| Problem statement |
Repeat the data verbatim.

| Input records |

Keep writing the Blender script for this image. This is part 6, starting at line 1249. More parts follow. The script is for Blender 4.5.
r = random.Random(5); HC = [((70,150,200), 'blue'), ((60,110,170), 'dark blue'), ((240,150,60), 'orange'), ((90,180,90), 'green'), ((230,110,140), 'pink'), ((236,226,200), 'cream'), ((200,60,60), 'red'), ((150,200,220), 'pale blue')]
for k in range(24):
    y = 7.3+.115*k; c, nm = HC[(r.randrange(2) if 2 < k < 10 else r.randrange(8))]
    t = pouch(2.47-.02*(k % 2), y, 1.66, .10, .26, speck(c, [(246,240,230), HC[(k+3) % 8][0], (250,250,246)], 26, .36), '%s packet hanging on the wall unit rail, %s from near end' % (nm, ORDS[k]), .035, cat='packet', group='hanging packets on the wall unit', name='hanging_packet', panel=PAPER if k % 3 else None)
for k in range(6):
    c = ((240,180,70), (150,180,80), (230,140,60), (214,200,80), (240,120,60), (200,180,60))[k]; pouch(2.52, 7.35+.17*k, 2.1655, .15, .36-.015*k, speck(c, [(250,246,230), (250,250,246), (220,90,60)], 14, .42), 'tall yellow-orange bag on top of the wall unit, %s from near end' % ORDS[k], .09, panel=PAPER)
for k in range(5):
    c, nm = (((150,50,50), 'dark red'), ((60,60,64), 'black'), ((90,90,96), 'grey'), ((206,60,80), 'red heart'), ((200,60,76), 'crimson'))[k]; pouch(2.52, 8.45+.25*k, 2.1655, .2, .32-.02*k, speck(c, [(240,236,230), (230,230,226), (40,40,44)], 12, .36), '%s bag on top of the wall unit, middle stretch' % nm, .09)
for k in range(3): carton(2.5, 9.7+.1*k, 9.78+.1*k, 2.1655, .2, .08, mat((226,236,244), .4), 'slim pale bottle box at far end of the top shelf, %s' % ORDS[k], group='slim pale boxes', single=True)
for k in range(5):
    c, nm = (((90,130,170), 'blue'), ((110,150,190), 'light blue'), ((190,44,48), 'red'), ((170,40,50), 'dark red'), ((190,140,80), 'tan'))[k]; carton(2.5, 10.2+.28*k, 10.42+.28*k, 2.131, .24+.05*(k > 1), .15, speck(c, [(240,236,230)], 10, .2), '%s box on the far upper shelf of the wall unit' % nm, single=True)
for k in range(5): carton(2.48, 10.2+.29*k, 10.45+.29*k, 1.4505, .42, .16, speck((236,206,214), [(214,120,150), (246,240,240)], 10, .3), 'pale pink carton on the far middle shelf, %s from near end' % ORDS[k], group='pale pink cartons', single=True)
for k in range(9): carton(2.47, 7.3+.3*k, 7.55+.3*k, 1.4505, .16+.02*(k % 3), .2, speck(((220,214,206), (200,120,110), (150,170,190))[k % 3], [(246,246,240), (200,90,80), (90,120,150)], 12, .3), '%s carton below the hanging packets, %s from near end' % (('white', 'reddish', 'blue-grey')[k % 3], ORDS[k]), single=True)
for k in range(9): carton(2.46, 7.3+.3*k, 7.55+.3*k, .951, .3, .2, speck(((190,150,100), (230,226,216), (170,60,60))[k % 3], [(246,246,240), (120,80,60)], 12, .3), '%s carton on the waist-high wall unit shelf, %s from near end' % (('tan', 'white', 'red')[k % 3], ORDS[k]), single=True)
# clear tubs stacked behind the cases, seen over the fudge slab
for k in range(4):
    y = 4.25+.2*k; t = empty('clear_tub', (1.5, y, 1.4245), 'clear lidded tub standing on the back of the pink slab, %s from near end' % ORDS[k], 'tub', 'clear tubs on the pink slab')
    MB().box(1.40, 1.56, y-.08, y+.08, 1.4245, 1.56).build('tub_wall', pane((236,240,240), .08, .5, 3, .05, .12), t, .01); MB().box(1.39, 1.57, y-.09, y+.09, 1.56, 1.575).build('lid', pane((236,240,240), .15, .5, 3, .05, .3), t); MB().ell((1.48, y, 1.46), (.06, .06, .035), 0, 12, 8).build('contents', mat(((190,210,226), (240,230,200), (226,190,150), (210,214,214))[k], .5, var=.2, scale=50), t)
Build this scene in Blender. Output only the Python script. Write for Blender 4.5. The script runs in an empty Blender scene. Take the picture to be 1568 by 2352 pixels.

| Task output |
Keep writing the Blender script for this image. This is part 6, starting at line 1249. More parts follow. The script is for Blender 4.5.
r = random.Random(5); HC = [((70,150,200), 'blue'), ((60,110,170), 'dark blue'), ((240,150,60), 'orange'), ((90,180,90), 'green'), ((230,110,140), 'pink'), ((236,226,200), 'cream'), ((200,60,60), 'red'), ((150,200,220), 'pale blue')]
for k in range(24):
    y = 7.3+.115*k; c, nm = HC[(r.randrange(2) if 2 < k < 10 else r.randrange(8))]
    t = pouch(2.47-.02*(k % 2), y, 1.66, .10, .26, speck(c, [(246,240,230), HC[(k+3) % 8][0], (250,250,246)], 26, .36), '%s packet hanging on the wall unit rail, %s from near end' % (nm, ORDS[k]), .035, cat='packet', group='hanging packets on the wall unit', name='hanging_packet', panel=PAPER if k % 3 else None)
for k in range(6):
    c = ((240,180,70), (150,180,80), (230,140,60), (214,200,80), (240,120,60), (200,180,60))[k]; pouch(2.52, 7.35+.17*k, 2.1655, .15, .36-.015*k, speck(c, [(250,246,230), (250,250,246), (220,90,60)], 14, .42), 'tall yellow-orange bag on top of the wall unit, %s from near end' % ORDS[k], .09, panel=PAPER)
for k in range(5):
    c, nm = (((150,50,50), 'dark red'), ((60,60,64), 'black'), ((90,90,96), 'grey'), ((206,60,80), 'red heart'), ((200,60,76), 'crimson'))[k]; pouch(2.52, 8.45+.25*k, 2.1655, .2, .32-.02*k, speck(c, [(240,236,230), (230,230,226), (40,40,44)], 12, .36), '%s bag on top of the wall unit, middle stretch' % nm, .09)
for k in range(3): carton(2.5, 9.7+.1*k, 9.78+.1*k, 2.1655, .2, .08, mat((226,236,244), .4), 'slim pale bottle box at far end of the top shelf, %s' % ORDS[k], group='slim pale boxes', single=True)
for k in range(5):
    c, nm = (((90,130,170), 'blue'), ((110,150,190), 'light blue'), ((190,44,48), 'red'), ((170,40,50), 'dark red'), ((190,140,80), 'tan'))[k]; carton(2.5, 10.2+.28*k, 10.42+.28*k, 2.131, .24+.05*(k > 1), .15, speck(c, [(240,236,230)], 10, .2), '%s box on the far upper shelf of the wall unit' % nm, single=True)
for k in range(5): carton(2.48, 10.2+.29*k, 10.45+.29*k, 1.4505, .42, .16, speck((236,206,214), [(214,120,150), (246,240,240)], 10, .3), 'pale pink carton on the far middle shelf, %s from near end' % ORDS[k], group='pale pink cartons', single=True)
for k in range(9): carton(2.47, 7.3+.3*k, 7.55+.3*k, 1.4505, .16+.02*(k % 3), .2, speck(((220,214,206), (200,120,110), (150,170,190))[k % 3], [(246,246,240), (200,90,80), (90,120,150)], 12, .3), '%s carton below the hanging packets, %s from near end' % (('white', 'reddish', 'blue-grey')[k % 3], ORDS[k]), single=True)
for k in range(9): carton(2.46, 7.3+.3*k, 7.55+.3*k, .951, .3, .2, speck(((190,150,100), (230,226,216), (170,60,60))[k % 3], [(246,246,240), (120,80,60)], 12, .3), '%s carton on the waist-high wall unit shelf, %s from near end' % (('tan', 'white', 'red')[k % 3], ORDS[k]), single=True)
# clear tubs stacked behind the cases, seen over the fudge slab
for k in range(4):
    y = 4.25+.2*k; t = empty('clear_tub', (1.5, y, 1.4245), 'clear lidded tub standing on the back of the pink slab, %s from near end' % ORDS[k], 'tub', 'clear tubs on the pink slab')
    MB().box(1.40, 1.56, y-.08, y+.08, 1.4245, 1.56).build('tub_wall', pane((236,240,240), .08, .5, 3, .05, .12), t, .01); MB().box(1.39, 1.57, y-.09, y+.09, 1.56, 1.575).build('lid', pane((236,240,240), .15, .5, 3, .05, .3), t); MB().ell((1.48, y, 1.46), (.06, .06, .035), 0, 12, 8).build('contents', mat(((190,210,226), (240,230,200), (226,190,150), (210,214,214))[k], .5, var=.2, scale=50), t)
Build this scene in Blender. Output only the Python script. Write for Blender 4.5. The script runs in an empty Blender scene. Take the picture to be 1568 by 2352 pixels.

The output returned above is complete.